#### Provided material ####
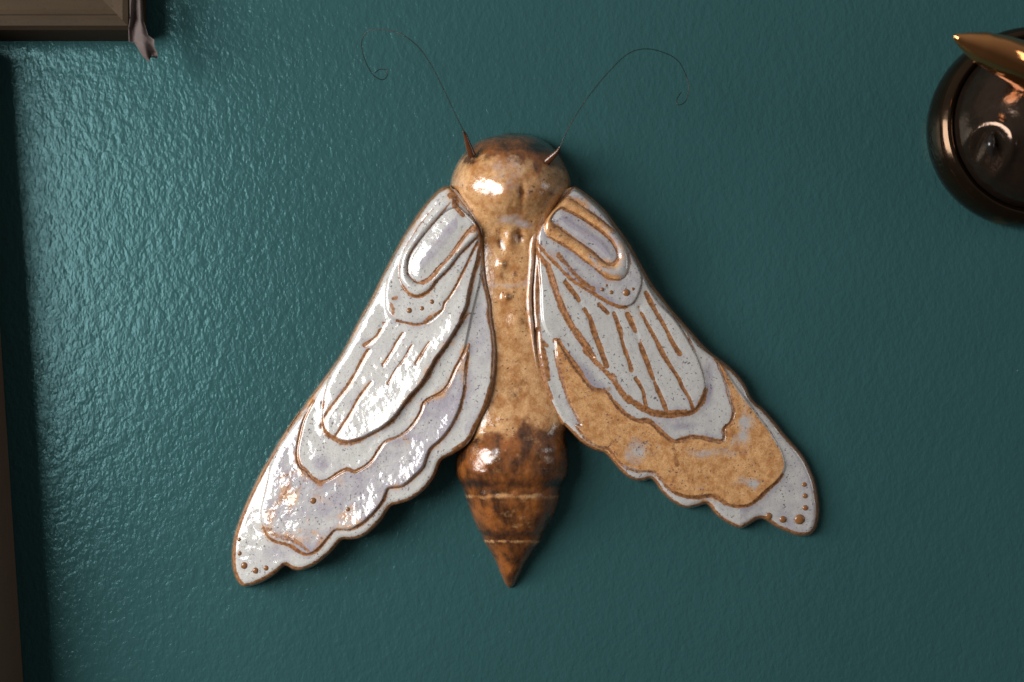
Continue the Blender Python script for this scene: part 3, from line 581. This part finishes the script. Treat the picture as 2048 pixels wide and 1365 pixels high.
# ------------------------------------------------------------------ dried petal hanging over the gilt frame corner
CP = crop(0, 0, 0.17578)
outl = CP((1470, -260), (1475, 0), (1478, 200), (1460, 320), (1463, 475), (1530, 490), (1560, 540), (1620, 640), (1690, 712), (1730, 620), (1795, 665), (1790, 600), (1755, 530), (1755, 455), (1685, 405), (1640, 250), (1622, 0), (1600, -260))
P = np.array(outl); n = len(P) // 2
V = []; F = []; K = 15
for i in range(n):
    a = P[i]; b = P[len(P) - 1 - i]
    for s in range(2):
        for j in range(K):
            t = j / (K - 1); p = a * (1 - t) + b * t
            zc = 0.0290 + 0.0011 * math.sin(t * 9 + i * 0.7) + 0.0013 * math.sin(i * 1.3 + 3 * t) + 0.0016 * (vnoise(np.array(p[0]), np.array(p[1]), 9.0, 2) - 0.5) - 0.003 * max(0, i - 5) * 0.25
            V.append(unp(p[0], p[1], zc + (0.0004 if s else 0)))
for i in range(n - 1):
    for s in range(2):
        for j in range(K - 1):
            q = (i * 2 + s) * K + j; r_ = ((i + 1) * 2 + s) * K + j
            F.append((q, q + 1, r_ + 1, r_) if s else (q, r_, r_ + 1, q + 1))
for i in range(n - 1):
    for j in (0, K - 1):
        F.append(((i * 2) * K + j, (i * 2 + 1) * K + j, (i * 2 + 3) * K + j, (i * 2 + 2) * K + j))
leaf = mesh_obj("dried_leaf", V, F, M_LEAF)
tag(leaf, "crinkled pinkish brown dried leaf hanging over the gilt frame corner", "dried leaf")

# ------------------------------------------------------------------ copper lustre ornament at the right edge
orn = empty("wall_ornament", ((2046 - CX) * S, 0, (CY - 262) * S))
tag(orn, "shiny copper glazed round ornament with a pointed horn at right edge", "wall ornament")
def lathe(name, prof, mat, parent, n=96, disp=None):
    V = []; F = []
    for i, (r, z) in enumerate(prof):
        for k in range(n):
            a = 2 * math.pi * k / n
            V.append((r * math.cos(a), -z - (disp(r * math.cos(a), r * math.sin(a)) if disp else 0), r * math.sin(a)))
    m = len(prof)
    for i in range(m - 1):
        for k in range(n): F.append((i * n + k, i * n + (k + 1) % n, (i + 1) * n + (k + 1) % n, (i + 1) * n + k))
    F.append(tuple((m - 1) * n + k for k in range(n)))
    return mesh_obj(name, V, F, mat, parent)
pr = cr([(0.0485, 0.0002), (0.0495, 0.006), (0.0485, 0.013), (0.0465, 0.0165), (0.0440, 0.0182), (0.0420, 0.0172), (0.0410, 0.0155)], False, 6)
lathe("rim", pr, M_LUST, orn)
def O(px, py, z):
    p = unp(px, py, z); return (p[0] - orn.location.x, p[1], p[2] - orn.location.z)
pr = cr([(0.0413, 0.0140), (0.0403, 0.020), (0.0375, 0.0265), (0.0315, 0.034), (0.0235, 0.0405), (0.015, 0.0445), (0.007, 0.0462), (0.0005, 0.0465)], False, 16)
EC = O(1992, 300, .042); SL = O(1984, 290, .042)
def eye(x, z):
    d = math.hypot((x - EC[0]) / .0085, (z - EC[2]) / .0135)
    return .0020 * math.exp(-((d - 1) / .28) ** 2) - .0026 * math.exp(-((x - SL[0]) / .0018) ** 2 - ((z - SL[2]) / .0062) ** 2) + .0016 * math.exp(-((x - SL[0] - .0085) / .004) ** 2 - ((z - SL[2]) / .008) ** 2)
lathe("dome", pr, M_BRONZE, orn, 200, eye)
hp = [O(1909, 72, .062), O(1912, 74, .062), O(1922, 79, .0615), O(1945, 88, .060), O(1975, 100, .057), O(2005, 112, .053), O(2040, 127, .047), O(2085, 150, .038)]
hp = cr(hp, False, 6)
hr = np.interp(hp[:, 0], [O(p, 0, z)[0] for p, z in ((1908, .062), (1915, .062), (1930, .061), (1960, .0588), (2000, .0535), (2048, .0455), (2090, .037))], [.0007, .0020, .0038, .0068, .0086, .0102, .0115])
tube("horn", hp, hr, M_HORN, orn, 40)
# dark slit of the eye
sl = cr([O(1984, 266, .0365), O(1981, 280, .0370), O(1982, 300, .0365), O(1986, 314, .0355)], False, 5)
tube("eye_slit", sl, np.interp(np.linspace(0, 1, len(sl)), [0, .5, 1], [.0004, .0021, .0004]), M_DARK, orn, 10)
####
Problem statement
Up to and including the line containing "pinkish brown dried", repeat every line from the start of the data, but none of the pictures.

Expected answer
Continue the Blender Python script for this scene: part 3, from line 581. This part finishes the script. Treat the picture as 2048 pixels wide and 1365 pixels high.
# ------------------------------------------------------------------ dried petal hanging over the gilt frame corner
CP = crop(0, 0, 0.17578)
outl = CP((1470, -260), (1475, 0), (1478, 200), (1460, 320), (1463, 475), (1530, 490), (1560, 540), (1620, 640), (1690, 712), (1730, 620), (1795, 665), (1790, 600), (1755, 530), (1755, 455), (1685, 405), (1640, 250), (1622, 0), (1600, -260))
P = np.array(outl); n = len(P) // 2
V = []; F = []; K = 15
for i in range(n):
    a = P[i]; b = P[len(P) - 1 - i]
    for s in range(2):
        for j in range(K):
            t = j / (K - 1); p = a * (1 - t) + b * t
            zc = 0.0290 + 0.0011 * math.sin(t * 9 + i * 0.7) + 0.0013 * math.sin(i * 1.3 + 3 * t) + 0.0016 * (vnoise(np.array(p[0]), np.array(p[1]), 9.0, 2) - 0.5) - 0.003 * max(0, i - 5) * 0.25
            V.append(unp(p[0], p[1], zc + (0.0004 if s else 0)))
for i in range(n - 1):
    for s in range(2):
        for j in range(K - 1):
            q = (i * 2 + s) * K + j; r_ = ((i + 1) * 2 + s) * K + j
            F.append((q, q + 1, r_ + 1, r_) if s else (q, r_, r_ + 1, q + 1))
for i in range(n - 1):
    for j in (0, K - 1):
        F.append(((i * 2) * K + j, (i * 2 + 1) * K + j, (i * 2 + 3) * K + j, (i * 2 + 2) * K + j))
leaf = mesh_obj("dried_leaf", V, F, M_LEAF)
tag(leaf, "crinkled pinkish brown dried leaf hanging over the gilt frame corner", "dried leaf")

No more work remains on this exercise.